Resposta inicial da empresa
A Electronic Arts comunicou que o conselho de administração aprovou a proposta de venda e prevê concluir o processo até junho de 2026, caso todos os requisitos regulatórios sejam atendidos. A direção acrescentou que Andrew Wilson seguirá no comando executivo e que a sede permanecerá na Califórnia. No posicionamento, a editora reforçou o compromisso de continuar desenvolvendo experiências de entretenimento consideradas inovadoras.
Riscos apontados pelos senadores
Além da possível transferência de dados, Blumenthal e Warren veem ameaça à transparência operacional. Eles temem que a privatização total retire da esfera pública informações financeiras e relatórios periódicos hoje exigidos de empresas listadas, dificultando a fiscalização de mudanças editoriais.
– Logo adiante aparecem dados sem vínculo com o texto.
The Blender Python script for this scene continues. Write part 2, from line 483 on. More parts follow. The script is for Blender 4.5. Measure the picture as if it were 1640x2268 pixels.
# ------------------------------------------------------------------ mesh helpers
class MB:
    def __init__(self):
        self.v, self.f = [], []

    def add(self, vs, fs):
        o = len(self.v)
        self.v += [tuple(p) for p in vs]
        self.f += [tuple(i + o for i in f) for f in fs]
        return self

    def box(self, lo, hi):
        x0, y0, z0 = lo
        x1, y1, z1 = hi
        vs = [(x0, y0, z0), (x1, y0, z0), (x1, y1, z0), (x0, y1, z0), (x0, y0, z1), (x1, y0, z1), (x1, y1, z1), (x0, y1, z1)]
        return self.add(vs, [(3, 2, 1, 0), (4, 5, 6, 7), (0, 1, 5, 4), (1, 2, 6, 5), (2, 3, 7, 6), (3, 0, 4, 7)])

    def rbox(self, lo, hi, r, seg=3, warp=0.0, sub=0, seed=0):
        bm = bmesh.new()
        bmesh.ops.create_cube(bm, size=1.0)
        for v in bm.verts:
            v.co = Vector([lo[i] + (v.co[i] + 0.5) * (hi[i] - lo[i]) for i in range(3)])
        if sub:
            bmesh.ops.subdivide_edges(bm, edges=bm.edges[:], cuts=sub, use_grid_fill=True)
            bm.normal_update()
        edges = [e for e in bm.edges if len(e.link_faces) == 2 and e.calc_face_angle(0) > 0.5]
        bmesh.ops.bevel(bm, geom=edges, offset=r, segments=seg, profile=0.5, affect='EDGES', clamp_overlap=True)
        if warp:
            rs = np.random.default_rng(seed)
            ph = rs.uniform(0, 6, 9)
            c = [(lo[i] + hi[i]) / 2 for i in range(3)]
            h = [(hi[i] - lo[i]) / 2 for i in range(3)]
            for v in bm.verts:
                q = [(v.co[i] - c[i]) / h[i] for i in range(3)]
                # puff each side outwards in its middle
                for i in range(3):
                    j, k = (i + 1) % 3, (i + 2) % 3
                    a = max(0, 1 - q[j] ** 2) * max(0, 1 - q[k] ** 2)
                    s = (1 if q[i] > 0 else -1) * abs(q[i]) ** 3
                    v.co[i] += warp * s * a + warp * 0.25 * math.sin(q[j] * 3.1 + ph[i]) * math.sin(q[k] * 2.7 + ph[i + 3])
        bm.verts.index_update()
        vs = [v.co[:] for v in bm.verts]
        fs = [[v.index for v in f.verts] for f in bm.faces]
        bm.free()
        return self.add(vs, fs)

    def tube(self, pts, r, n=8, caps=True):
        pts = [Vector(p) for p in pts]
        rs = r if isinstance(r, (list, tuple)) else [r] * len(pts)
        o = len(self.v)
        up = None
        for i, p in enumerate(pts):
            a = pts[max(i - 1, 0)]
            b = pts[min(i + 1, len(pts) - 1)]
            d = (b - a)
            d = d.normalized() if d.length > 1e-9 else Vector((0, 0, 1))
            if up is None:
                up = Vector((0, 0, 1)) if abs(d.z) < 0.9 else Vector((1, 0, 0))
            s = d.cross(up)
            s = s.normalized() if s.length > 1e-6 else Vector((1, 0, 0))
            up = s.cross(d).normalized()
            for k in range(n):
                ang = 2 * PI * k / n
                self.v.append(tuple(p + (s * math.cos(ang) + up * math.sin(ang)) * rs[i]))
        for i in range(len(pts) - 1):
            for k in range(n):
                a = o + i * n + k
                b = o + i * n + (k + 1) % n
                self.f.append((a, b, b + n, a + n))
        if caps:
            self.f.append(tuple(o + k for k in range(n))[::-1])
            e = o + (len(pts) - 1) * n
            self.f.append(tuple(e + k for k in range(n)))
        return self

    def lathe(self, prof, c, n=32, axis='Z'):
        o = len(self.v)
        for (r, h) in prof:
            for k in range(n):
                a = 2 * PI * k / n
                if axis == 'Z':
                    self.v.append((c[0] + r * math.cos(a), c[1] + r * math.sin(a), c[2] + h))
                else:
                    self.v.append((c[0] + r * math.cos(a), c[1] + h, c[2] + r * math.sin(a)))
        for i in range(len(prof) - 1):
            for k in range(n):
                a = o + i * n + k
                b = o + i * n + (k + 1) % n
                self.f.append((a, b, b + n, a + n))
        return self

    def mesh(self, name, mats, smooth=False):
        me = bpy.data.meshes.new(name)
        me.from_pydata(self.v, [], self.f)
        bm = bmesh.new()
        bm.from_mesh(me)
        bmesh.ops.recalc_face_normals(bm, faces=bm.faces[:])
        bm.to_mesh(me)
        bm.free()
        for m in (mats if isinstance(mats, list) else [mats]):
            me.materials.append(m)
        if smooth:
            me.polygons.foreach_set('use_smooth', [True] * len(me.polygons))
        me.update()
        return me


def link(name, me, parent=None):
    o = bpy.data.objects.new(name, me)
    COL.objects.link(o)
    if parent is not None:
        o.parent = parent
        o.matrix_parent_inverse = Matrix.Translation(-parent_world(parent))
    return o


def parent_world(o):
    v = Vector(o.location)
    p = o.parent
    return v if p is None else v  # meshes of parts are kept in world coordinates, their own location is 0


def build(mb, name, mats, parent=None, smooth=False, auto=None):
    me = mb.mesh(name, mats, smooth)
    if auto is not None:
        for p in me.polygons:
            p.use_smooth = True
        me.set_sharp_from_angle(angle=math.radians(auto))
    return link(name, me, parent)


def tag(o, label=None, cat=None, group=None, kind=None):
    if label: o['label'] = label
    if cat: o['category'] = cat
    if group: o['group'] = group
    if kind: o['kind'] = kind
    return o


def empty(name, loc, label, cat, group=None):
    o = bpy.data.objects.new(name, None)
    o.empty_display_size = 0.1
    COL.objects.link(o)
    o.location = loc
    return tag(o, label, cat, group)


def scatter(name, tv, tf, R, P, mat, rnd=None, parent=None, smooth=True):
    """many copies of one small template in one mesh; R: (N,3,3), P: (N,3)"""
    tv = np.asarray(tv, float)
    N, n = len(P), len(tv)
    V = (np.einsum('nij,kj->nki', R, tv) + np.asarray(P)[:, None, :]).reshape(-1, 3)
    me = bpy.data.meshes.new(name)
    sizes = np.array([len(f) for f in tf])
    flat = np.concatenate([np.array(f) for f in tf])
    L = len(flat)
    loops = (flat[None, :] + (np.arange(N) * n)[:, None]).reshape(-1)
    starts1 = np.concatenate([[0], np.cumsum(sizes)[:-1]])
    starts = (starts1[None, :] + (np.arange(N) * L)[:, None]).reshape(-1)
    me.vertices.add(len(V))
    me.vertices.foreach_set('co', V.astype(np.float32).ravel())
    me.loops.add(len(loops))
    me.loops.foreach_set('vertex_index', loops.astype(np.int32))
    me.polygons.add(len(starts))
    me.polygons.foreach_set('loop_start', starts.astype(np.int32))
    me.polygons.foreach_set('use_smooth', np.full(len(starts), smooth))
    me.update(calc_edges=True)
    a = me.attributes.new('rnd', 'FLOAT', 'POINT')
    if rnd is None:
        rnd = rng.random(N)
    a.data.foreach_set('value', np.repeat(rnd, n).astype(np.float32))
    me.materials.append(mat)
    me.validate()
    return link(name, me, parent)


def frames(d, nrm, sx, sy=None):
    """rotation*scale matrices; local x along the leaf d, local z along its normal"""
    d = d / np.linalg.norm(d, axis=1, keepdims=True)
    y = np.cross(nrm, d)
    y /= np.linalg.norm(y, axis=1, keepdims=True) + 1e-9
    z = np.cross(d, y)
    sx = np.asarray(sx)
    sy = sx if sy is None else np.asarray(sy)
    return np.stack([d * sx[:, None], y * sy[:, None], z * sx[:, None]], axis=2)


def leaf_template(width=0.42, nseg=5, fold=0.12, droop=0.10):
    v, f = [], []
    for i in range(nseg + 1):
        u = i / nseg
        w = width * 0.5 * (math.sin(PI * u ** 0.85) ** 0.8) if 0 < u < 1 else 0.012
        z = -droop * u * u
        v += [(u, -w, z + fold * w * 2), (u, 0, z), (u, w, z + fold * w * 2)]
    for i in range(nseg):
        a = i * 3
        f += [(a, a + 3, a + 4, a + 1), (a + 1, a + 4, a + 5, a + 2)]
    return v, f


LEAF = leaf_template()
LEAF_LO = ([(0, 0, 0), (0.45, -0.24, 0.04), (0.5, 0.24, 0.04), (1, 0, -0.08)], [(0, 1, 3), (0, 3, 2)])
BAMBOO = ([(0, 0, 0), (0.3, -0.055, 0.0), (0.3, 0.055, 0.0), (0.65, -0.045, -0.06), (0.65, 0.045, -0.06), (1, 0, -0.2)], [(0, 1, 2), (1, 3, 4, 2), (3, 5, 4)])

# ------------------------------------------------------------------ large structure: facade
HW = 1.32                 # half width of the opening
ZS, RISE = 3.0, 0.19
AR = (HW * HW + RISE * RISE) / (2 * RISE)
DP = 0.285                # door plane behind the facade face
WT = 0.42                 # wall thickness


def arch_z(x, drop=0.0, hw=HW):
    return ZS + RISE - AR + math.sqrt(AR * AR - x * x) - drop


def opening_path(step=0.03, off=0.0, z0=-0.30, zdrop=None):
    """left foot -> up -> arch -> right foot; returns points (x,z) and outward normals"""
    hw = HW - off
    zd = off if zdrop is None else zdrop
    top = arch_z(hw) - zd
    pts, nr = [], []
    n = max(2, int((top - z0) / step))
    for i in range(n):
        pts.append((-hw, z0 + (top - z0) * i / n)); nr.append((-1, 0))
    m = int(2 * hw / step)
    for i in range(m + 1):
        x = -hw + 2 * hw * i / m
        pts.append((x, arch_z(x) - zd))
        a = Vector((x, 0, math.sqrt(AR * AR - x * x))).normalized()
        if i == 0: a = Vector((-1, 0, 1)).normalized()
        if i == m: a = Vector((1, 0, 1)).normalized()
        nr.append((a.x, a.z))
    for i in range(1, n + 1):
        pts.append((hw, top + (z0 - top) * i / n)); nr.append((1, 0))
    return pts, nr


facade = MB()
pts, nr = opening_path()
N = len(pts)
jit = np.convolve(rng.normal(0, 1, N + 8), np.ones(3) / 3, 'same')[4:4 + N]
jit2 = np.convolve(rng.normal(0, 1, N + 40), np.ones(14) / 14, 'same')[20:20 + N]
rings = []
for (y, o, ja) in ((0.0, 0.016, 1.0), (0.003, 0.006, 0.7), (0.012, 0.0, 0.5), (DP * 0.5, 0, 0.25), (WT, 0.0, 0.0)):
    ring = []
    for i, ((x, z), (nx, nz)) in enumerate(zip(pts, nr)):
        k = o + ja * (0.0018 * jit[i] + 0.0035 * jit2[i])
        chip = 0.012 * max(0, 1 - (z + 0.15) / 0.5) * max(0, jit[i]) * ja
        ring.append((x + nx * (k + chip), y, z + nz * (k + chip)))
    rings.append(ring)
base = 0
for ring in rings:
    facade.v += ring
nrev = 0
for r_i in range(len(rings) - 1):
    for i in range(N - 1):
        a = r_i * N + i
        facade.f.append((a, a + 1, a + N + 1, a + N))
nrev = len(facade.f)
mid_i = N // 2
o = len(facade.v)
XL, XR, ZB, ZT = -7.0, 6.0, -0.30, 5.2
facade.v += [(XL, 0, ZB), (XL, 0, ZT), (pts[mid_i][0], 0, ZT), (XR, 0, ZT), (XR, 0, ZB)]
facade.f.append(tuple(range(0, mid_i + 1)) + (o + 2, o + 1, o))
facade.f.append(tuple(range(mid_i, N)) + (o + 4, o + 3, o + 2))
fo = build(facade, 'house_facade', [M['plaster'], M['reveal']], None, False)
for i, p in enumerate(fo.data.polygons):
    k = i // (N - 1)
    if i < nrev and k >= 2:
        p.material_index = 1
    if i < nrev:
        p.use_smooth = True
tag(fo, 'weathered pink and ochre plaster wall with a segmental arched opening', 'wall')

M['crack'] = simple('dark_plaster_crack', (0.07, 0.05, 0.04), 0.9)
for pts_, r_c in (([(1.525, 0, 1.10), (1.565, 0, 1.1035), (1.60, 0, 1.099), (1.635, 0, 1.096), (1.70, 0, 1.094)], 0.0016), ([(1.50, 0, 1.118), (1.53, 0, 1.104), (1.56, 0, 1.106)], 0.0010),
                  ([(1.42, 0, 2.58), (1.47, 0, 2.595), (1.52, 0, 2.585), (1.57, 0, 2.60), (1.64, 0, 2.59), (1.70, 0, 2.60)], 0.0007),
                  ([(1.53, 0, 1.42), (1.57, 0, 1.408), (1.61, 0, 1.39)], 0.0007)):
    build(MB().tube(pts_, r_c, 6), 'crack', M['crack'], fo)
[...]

O histórico saudita em matéria de censura é citado como precedente que poderia se repetir, com alterações de enredos ou supressão de temas considerados sensíveis pelo novo controlador.
Possíveis implicações para o mercado de jogos
Dentro do setor, a operação é observada por seu volume financeiro e pela abrangência do catálogo da EA. Franquias esportivas, títulos de tiro e séries de mundo aberto formam parte relevante da cultura pop contemporânea. Assim, qualquer modificação de políticas internas pode repercutir em milhões de consoles, computadores e dispositivos móveis. O debate legislativo sugere que, além de entretenimento, os jogos são vistos como veículos de narrativa capazes de influenciar valores sociais.
Próximas etapas institucionais
Com o envio das cartas, o CFIUS deve decidir se iniciará investigação formal sobre a aquisição. Caso ocorra, o processo envolve coleta de informações, análise de riscos e eventual imposição de condições, como restrições de acesso a dados ou veto a determinadas decisões estratégicas. Paralelamente, a Electronic Arts precisará responder aos cinco pontos destacados pelos senadores, contribuindo para esclarecer como pretende preservar a independência criativa e a segurança das informações.
Até que as instâncias regulatórias concluam suas avaliações, o acordo permanece em estágio preliminar, sujeito a possíveis ajustes contratuais ou limitações impostas pelas autoridades norte-americanas.